Farming policy matter of life, death

Farming
Farming

To appreciate just how low a priority agriculture policy is to Kenya’s leading politicians, just consider what we saw during the recent presidential campaigns:

For example, President Uhuru Kenyatta went to Meru and offered a subsidy of Sh1 billion to support miraa farmers whose produce has been banned from key markets in Europe.

And in Mumias, he presided over the “revival” of the Mumias Sugar factory with a pledge that all outstanding debts owed to farmers for sugarcane delivered to the factory would soon be paid. A cheque for Sh500 million was publicly handed over for this initial purpose, with a further Sh3.2 billion pledged for the full revival of the factory.

Not to be outdone, the former Prime Minister Raila Odinga, Uhuru’s main challenger, made his own extravagant promises to the miraa farmers in Meru. Further, his associates were quick to dismiss the financial support made available to Mumias Sugar as a mere campaign gimmick intended to hoodwink the farmers.

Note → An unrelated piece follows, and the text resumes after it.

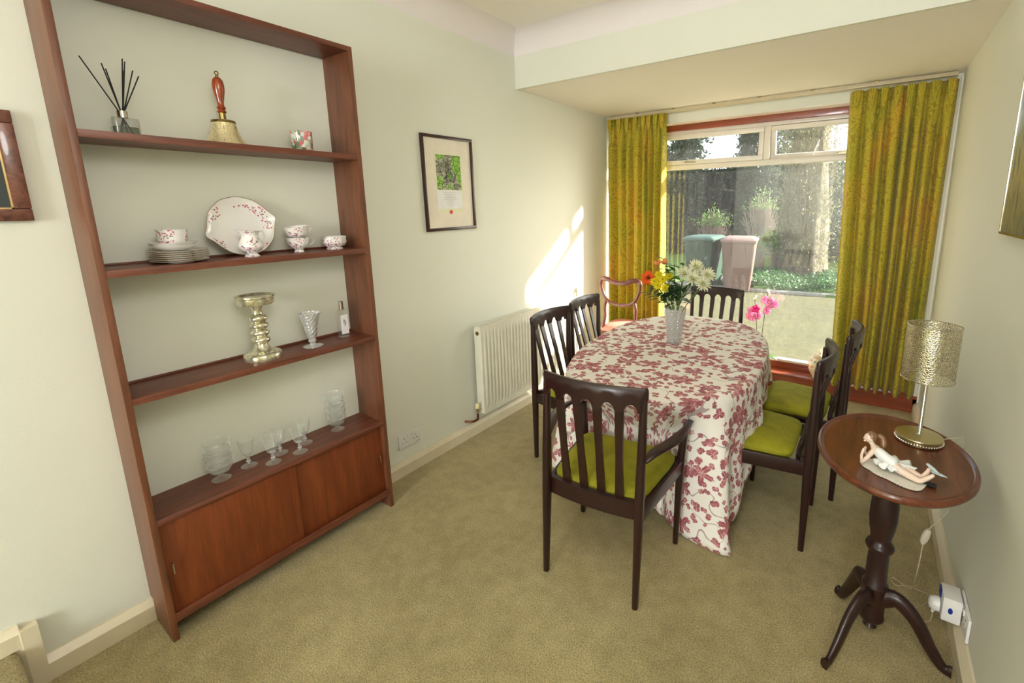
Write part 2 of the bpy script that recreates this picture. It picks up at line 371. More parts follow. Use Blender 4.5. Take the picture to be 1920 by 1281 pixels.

The significant point that comes out of all this is the casual and populist nature of these initiatives.

Compare this with what happens in one of the few sectors of the Kenyan economy that has all along operated with a modicum of professionalism — the higher education sector.

Going back all the way to the single-party Moi era autocracy, Kenyan universities have been run in a manner broadly comparable to similar institutions all over the world.

There is a well-defined system for accrediting new universities; well-scrutinised syllabi for each university course; minimum academic requirements for the admission of students, etc.

Hence, you find that Kenyan politicians aspiring to gubernatorial office — for which university education is a prerequisite — find it easier to seek their ‘degrees’ in other African nations, or in obscure evangelical colleges in the US, where even PhDs can be obtained without the inconvenience of any time spent in a classroom.

Now agriculture is far more fundamental to the well-being of this country than higher education. True, we need educated men and women. But in a country where about 70 per cent of the population live in the rural areas and struggle to make a living off the land through small-scale farming, effective agriculture policy is a matter of life and death.

Indeed, there can be no national priority greater than that of ensuring that small-scale farming is profitable for those willing to work hard at it.

So, our agricultural sector should have all the things that we see in higher education: Global standards, structured long-term planning, digital records, generous unsecured loans, research facilities, and even linkages and partnerships with foreign centres of excellence.

Instead we find agriculture in a permanent state of crisis, with destitute farmers all over the country regularly pleading for bailouts, and only receiving them when there is a presidential election at hand.

These random bailouts in many cases are no solution at all. They are merely evidence of policy failure, and a lack of serious intent on the part of the government.

Successive Kenyan governments have been bailing out sugar factories for decades now, but the farmers who supply sugarcane to these factories (the intended beneficiaries of these bailouts) only fall deeper and deeper into poverty.

Miraa offers the oddest policy failure of all: It was once the single most profitable crop grown in Kenya. But the ban on miraa imports by European nations was effectively the end of the game for this unusual crop — reportedly just a mild recreational stimulant,m but all the same, highly addictive.

Yet not one prominent leader from Meru, nor any leading presidential candidate, has come out to state the obvious: That what the miraa farmers in Meru need is not the Sh1 billion subsidy received in fulfilment of an election promise, but a multibillion-shilling long-term plan for creating an alternative cash crop economy.

All we see are such leaders, on their visits to Meru, grimacing as they conspicuously chew miraa at a political rally, and subsequently rising to make empty promises that they will somehow “renegotiate” entry into the European markets for this crop.